* Begin Supplied material *
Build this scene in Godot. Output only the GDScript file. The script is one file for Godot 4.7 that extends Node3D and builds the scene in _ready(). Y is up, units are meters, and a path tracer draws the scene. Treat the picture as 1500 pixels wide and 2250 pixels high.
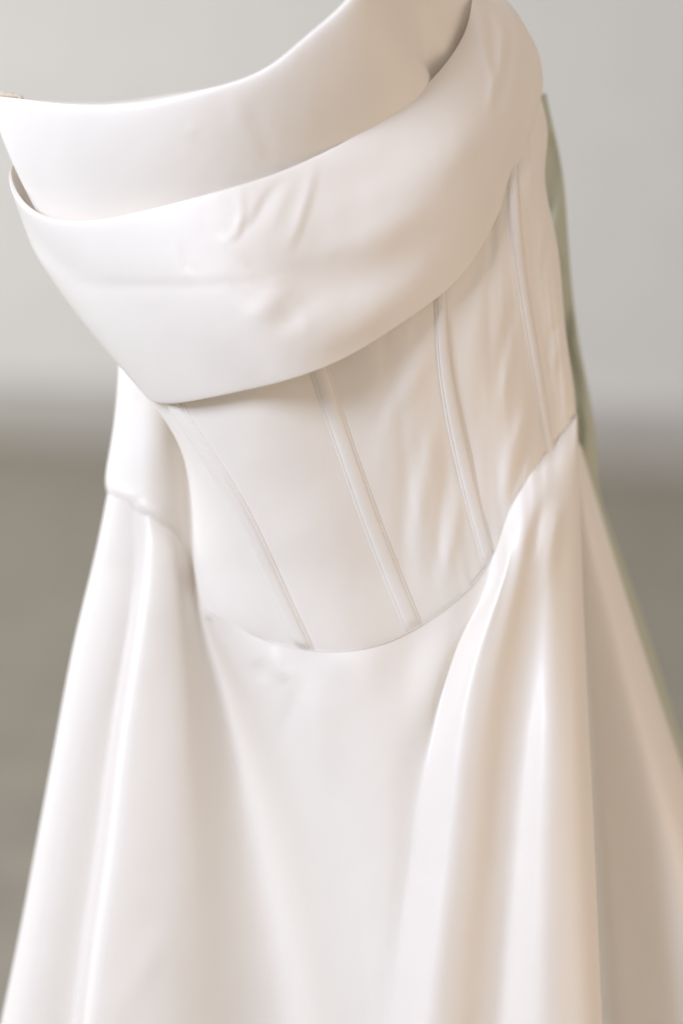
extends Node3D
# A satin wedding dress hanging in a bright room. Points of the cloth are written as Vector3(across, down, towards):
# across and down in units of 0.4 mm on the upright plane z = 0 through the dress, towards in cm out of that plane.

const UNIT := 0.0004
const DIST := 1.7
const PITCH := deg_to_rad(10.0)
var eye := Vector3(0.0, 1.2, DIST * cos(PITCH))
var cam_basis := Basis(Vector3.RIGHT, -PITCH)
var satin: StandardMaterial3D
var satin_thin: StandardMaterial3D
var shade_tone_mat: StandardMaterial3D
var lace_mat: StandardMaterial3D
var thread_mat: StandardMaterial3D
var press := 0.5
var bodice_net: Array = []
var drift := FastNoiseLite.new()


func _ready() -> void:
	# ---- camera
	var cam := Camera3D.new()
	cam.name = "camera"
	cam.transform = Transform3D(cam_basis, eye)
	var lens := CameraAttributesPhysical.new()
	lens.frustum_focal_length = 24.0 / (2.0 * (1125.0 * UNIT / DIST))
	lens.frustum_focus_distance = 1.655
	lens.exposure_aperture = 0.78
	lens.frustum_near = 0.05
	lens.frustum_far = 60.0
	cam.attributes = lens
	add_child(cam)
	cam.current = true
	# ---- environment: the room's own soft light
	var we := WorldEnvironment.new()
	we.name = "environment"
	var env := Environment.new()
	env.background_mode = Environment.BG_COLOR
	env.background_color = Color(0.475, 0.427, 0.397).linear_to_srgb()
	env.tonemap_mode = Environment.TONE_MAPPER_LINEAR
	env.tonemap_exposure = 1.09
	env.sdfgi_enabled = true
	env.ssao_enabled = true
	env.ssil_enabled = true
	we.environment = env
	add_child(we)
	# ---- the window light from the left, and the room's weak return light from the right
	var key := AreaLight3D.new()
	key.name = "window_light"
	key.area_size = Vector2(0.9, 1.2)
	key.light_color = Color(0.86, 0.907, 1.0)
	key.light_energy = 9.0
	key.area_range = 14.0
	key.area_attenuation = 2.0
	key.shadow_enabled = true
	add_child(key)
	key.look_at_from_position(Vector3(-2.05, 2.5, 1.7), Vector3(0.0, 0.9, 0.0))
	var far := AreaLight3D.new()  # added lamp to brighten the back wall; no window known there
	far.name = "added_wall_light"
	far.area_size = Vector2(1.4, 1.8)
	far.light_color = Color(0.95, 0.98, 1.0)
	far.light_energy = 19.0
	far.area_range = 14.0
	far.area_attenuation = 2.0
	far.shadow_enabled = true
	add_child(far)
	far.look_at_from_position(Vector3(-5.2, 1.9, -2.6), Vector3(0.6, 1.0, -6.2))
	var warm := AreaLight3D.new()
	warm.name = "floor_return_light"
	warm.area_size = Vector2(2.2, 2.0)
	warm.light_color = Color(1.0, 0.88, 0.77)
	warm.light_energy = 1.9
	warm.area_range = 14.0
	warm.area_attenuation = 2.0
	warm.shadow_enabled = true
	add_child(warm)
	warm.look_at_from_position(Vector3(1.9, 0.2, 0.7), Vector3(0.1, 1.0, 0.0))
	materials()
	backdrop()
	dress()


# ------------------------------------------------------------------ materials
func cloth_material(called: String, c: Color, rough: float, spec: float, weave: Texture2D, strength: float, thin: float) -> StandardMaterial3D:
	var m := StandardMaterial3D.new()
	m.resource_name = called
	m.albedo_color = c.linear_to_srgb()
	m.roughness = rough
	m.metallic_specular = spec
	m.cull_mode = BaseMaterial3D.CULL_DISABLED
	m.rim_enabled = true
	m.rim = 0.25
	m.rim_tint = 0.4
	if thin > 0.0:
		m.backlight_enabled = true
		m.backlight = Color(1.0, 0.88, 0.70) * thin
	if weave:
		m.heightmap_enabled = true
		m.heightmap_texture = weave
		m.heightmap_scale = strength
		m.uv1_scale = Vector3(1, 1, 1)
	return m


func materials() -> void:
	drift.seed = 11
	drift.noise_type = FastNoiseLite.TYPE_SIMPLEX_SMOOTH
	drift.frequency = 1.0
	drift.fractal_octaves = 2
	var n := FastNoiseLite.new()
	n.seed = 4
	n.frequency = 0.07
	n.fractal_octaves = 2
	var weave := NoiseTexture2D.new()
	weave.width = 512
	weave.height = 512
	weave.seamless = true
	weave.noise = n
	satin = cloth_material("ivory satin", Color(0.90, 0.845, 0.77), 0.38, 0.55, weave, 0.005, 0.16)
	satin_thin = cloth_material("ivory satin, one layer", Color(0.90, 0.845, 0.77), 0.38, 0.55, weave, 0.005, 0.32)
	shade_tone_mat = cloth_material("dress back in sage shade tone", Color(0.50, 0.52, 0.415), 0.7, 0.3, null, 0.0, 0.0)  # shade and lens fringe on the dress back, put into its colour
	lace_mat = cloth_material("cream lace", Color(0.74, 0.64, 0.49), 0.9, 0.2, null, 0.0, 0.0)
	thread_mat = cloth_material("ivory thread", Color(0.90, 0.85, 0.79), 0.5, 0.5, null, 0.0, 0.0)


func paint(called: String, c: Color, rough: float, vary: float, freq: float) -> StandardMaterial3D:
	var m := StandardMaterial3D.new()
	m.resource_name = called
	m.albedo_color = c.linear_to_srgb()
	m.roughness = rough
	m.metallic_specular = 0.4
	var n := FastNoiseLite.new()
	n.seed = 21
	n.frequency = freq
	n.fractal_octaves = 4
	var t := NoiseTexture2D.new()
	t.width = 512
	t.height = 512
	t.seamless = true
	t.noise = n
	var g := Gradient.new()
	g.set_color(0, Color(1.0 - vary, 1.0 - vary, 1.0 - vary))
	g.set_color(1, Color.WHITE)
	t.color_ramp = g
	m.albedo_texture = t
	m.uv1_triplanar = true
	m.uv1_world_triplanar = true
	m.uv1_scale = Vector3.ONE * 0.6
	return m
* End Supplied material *
• [What to work on]
Provide the count, and nothing else, of lines in the data above where the word "units" occurs.

• [Result of this exercise]
2